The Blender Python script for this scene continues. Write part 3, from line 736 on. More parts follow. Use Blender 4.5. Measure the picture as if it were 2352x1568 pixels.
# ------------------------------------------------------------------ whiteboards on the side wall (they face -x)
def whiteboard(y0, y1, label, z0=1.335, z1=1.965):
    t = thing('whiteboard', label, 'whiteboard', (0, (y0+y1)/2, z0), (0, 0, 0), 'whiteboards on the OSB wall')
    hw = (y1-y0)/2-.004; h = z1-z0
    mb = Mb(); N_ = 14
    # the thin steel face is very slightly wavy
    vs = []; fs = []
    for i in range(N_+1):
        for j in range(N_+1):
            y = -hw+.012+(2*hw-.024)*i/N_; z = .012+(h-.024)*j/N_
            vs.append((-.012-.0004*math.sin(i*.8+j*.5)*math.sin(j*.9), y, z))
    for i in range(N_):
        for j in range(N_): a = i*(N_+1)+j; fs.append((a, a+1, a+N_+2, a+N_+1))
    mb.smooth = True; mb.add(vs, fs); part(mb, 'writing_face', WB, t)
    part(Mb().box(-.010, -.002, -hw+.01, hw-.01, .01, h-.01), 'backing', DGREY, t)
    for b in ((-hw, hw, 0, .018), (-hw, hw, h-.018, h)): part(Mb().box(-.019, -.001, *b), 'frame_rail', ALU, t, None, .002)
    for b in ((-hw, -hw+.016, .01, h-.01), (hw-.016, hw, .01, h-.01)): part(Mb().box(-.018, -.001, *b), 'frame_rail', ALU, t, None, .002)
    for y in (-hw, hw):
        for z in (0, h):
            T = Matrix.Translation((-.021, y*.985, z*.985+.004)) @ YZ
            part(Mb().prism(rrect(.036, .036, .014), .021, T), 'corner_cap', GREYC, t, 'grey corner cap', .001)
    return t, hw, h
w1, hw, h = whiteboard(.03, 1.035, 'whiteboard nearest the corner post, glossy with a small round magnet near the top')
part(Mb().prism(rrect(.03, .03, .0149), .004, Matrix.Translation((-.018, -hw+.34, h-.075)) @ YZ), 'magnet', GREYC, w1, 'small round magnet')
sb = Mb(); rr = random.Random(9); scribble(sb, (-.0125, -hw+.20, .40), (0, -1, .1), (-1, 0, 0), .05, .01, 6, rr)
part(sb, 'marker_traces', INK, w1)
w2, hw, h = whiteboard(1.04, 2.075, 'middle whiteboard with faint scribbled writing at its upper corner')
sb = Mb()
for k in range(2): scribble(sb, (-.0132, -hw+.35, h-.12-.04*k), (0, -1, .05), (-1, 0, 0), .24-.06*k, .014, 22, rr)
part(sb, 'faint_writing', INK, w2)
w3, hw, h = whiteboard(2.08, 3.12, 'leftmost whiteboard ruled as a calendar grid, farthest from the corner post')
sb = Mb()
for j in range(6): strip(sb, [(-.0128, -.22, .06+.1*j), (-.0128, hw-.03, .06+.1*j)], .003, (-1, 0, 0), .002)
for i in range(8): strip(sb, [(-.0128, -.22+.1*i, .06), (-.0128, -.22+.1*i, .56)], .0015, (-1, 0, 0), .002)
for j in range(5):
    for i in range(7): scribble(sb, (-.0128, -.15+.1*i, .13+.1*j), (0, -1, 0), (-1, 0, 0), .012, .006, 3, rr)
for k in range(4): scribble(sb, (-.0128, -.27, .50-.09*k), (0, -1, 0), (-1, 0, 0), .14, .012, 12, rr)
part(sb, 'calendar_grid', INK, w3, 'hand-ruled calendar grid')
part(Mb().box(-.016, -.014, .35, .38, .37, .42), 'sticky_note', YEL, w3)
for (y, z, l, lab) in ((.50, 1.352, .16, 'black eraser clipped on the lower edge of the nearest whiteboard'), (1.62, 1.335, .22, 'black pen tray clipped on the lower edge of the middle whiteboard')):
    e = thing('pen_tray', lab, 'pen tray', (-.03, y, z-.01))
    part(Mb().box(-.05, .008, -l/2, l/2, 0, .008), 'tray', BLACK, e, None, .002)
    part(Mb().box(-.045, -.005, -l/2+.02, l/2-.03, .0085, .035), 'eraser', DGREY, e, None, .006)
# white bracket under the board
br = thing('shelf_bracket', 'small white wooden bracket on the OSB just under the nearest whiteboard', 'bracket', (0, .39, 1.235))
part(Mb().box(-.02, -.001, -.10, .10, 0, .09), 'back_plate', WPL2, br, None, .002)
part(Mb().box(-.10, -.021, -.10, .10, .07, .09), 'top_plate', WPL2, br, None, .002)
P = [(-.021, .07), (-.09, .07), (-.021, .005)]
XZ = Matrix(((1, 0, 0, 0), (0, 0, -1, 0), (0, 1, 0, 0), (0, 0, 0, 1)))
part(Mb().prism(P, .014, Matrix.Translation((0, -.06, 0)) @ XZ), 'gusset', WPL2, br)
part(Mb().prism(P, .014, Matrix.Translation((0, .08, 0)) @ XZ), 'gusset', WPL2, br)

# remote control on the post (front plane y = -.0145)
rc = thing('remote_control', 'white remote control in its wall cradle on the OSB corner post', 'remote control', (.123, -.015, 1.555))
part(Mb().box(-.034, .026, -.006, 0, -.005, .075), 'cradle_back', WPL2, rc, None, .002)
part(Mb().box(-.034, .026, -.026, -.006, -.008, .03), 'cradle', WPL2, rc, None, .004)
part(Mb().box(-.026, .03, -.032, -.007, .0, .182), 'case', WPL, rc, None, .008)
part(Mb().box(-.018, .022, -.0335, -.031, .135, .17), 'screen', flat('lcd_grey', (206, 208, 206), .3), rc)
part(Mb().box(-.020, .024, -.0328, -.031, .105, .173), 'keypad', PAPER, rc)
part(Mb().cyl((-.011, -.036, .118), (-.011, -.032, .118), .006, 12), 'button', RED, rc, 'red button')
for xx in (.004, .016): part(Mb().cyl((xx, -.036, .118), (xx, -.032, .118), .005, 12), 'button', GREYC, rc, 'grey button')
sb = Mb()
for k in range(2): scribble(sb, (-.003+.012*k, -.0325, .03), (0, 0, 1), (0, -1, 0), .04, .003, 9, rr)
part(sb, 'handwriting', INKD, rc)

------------

* [GIVEN EXERCISE]
Only the number is required: the count of lines containing the word "from".

* [SOLUTION BELOW]
2